The second template parameter is Duration which is what we discussed in the previous section. A time_point needs to be associated with a duration type since that's what is being used to measure ticks since the 'epoch' of the Clock.

Epoch is just a way of saying a reference point in time. While there's no mandate for which reference to use, Unix Time - that is, the time since 00:00:00 Coordinated Universal Time (UTC), Thursday, 1 January 1970 is a common one.

Time points based on the same clock can be subtracted and not added. For example:

auto tp1 = std::chrono::system_clock::now();
...
auto tp2 = std::chrono::system_clock::now()
auto tp3 = std::chrono::steady_clock::now();

auto diff = tp2 - tp1; // OK
auto add = tp1 + tp2; // Not Ok
auto add = tp3 - tp2; // Not Ok - based on different clocks

Let's now see what clocks are.

3. Clock Types

A Clock is a type that ties together std::chrono::duration and std::chrono::time_point. It has a function now() that returns the current time_point. The formal requirements for a type to be a Clock can be found in the C++ spec here.

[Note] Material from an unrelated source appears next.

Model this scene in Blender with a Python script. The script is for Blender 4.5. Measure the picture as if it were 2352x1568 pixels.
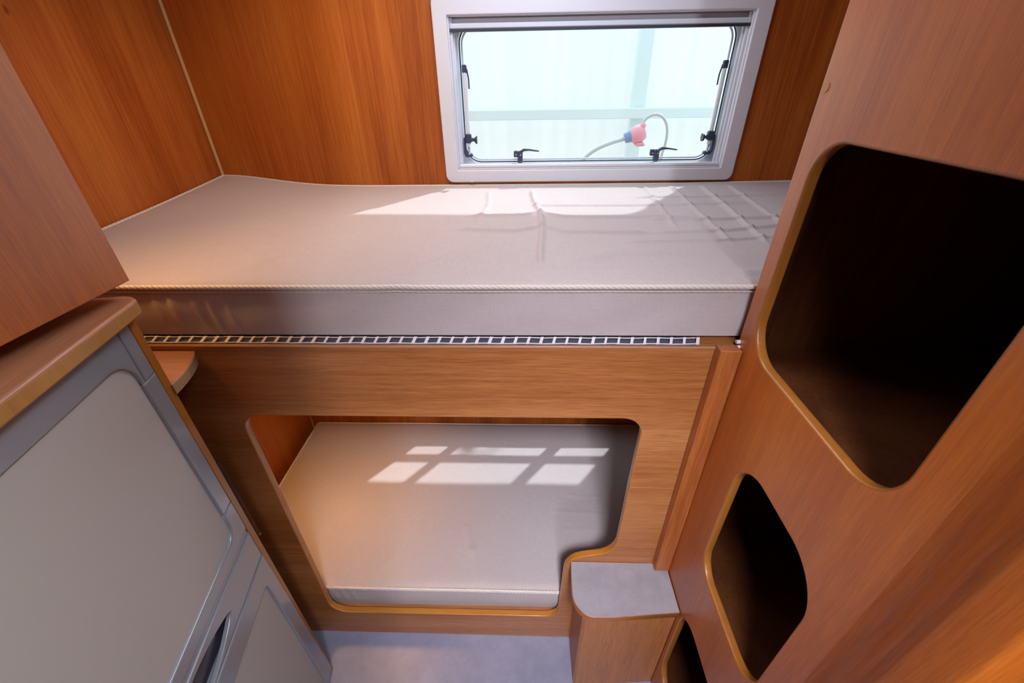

As mentioned before, system_clock and steady_clock are two popular clocks provided by the standard library. Each clock has its own associated duration as well.

Each time_point is associated with some clock, since it really has to be relative to some given reference.

Finally, let's see some examples of how you can tie together duration, time_point, and Clock. Let's say you want to measure the time that looping 100,000,000 times takes in nanoseconds, and you also want to print out the current wall time:

#include <chrono>
#include <iostream>
#include <ratio>
#include <thread>
#include <ctime>

using namespace std::chrono;
constexpr size_t kIterations = 100000000;
void testFunction () {
    for (size_t i = 0; i < kIterations; i++) {
    }
}

int main()
{
    auto tStartSteady = std::chrono::steady_clock::now();
    std::time_t startWallTime = system_clock::to_time_t(system_clock::now());
    std::cout << "Time start = " << std::ctime(&startWallTime) << " \n";
    testFunction();
    auto tEndSteady = std::chrono::steady_clock::now();
    nanoseconds diff = tEndSteady - tStartSteady;
    std::time_t endWallTime = system_clock::to_time_t(system_clock::now());
    std::cout << "Time end = " << std::ctime(&endWallTime) << " \n";
    std::cout << "Time taken = " << diff.count() << " ns";
    return 0; 
}

The output of the program is the following:

Output:
// This can of course vary from system to system
Time start = Tue Nov  7 07:11:13 2023

Time end = Tue Nov  7 07:11:13 2023

Time taken = 50998885 ns

Summary

This article explored various facets of the std::chrono API in C++. The std::chrono API allows C++ programmers to safely keep track of time thanks to its strongly typed system. It also helps maintain support for convenient conversions between different 'types' of time points.